Wet, windy and no white Christmas, says Met Eireann

Forecaster Joanna Donnelly

Greg Harkin and Allison Bray

Dublin will escape the affects of a Christmas storm coming towards the Irish coast.

While the storm could touch the north-west coast on Friday, its impact will be minimal.

Met Eireann forecaster Joanna Donnelly has all but ruled out a white Christmas this year for the capital.

However, what we don't get in snow will be made up in wind, she said.

Wet and windy conditions are expected on Friday, before clearing for a time on Saturday. Rain is forecast to come in again from the west in the late afternoon and early on Christmas Eve.

While it is too soon for Met Eireann to issue a status yellow wind warning, a travel advisory has been issued due to the sheer volume of people who will be out and about on Friday ahead of Christmas.


Met forecaster Gerry Murphy, meanwhile, explained how it looks like the storm forming in the north Atlantic Ocean will pass north for Scotland.

"This is the storm called Storm Barbara in Britain, which they expect to hit the islands around the north and west of Scotland," he said.

"As it looks now its moving in the north west. It's not going to have a big effect on this country," he added.

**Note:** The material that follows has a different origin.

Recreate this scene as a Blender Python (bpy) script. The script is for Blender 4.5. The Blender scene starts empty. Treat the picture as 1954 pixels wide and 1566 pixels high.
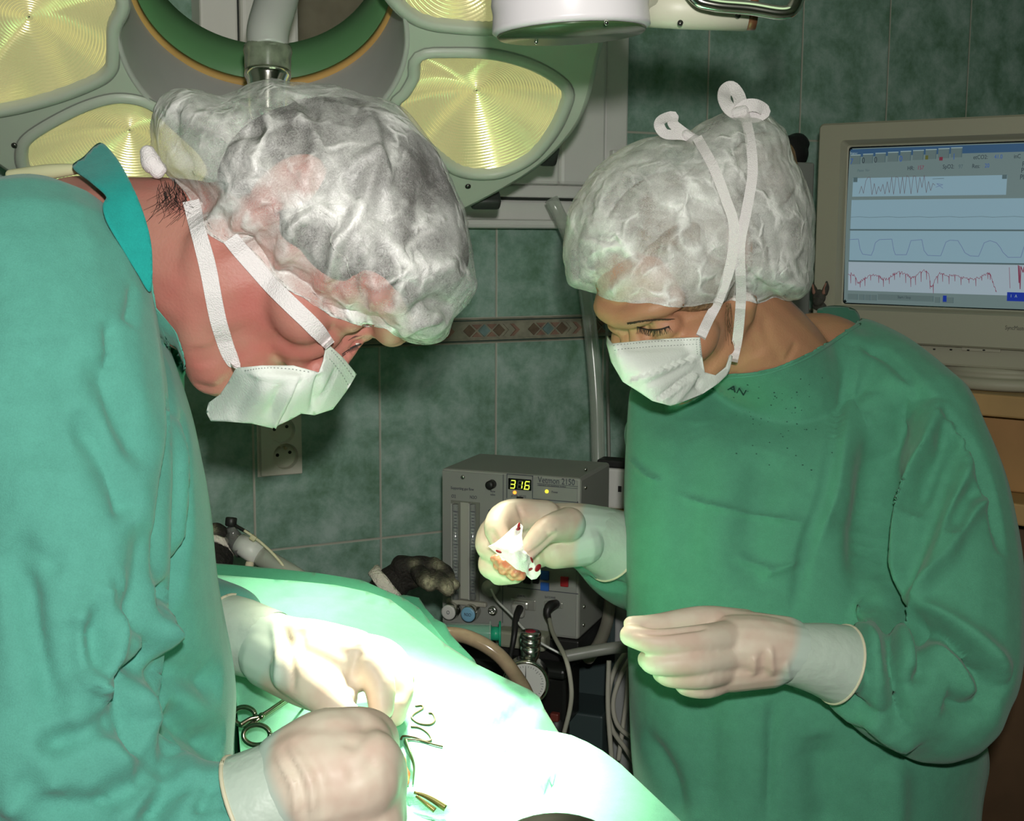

However he said the affects of the storm will still give us a wet and windy day, with weather warnings likely on the west coast.

Temperatures on Christmas Eve and Day are likely to be upwards of 13C.

Conor Faughnan from AA Roadwatch warned changes in driving routines over the Christmas period and bad weather were a "recipe for danger".

"We are watching the forecast and it could be downgraded but even so it is still going to be wet and windy at a time when tens of thousands of people are on the move travelling to see relatives," he said.

"We have to reinforce all our road safety messages, which become of increased importance in bad weather when people are driving routes they don't regularly travel."

He said AA crews will work throughout the period to deal with any breakdowns - with around 100 on a normal Christmas Day.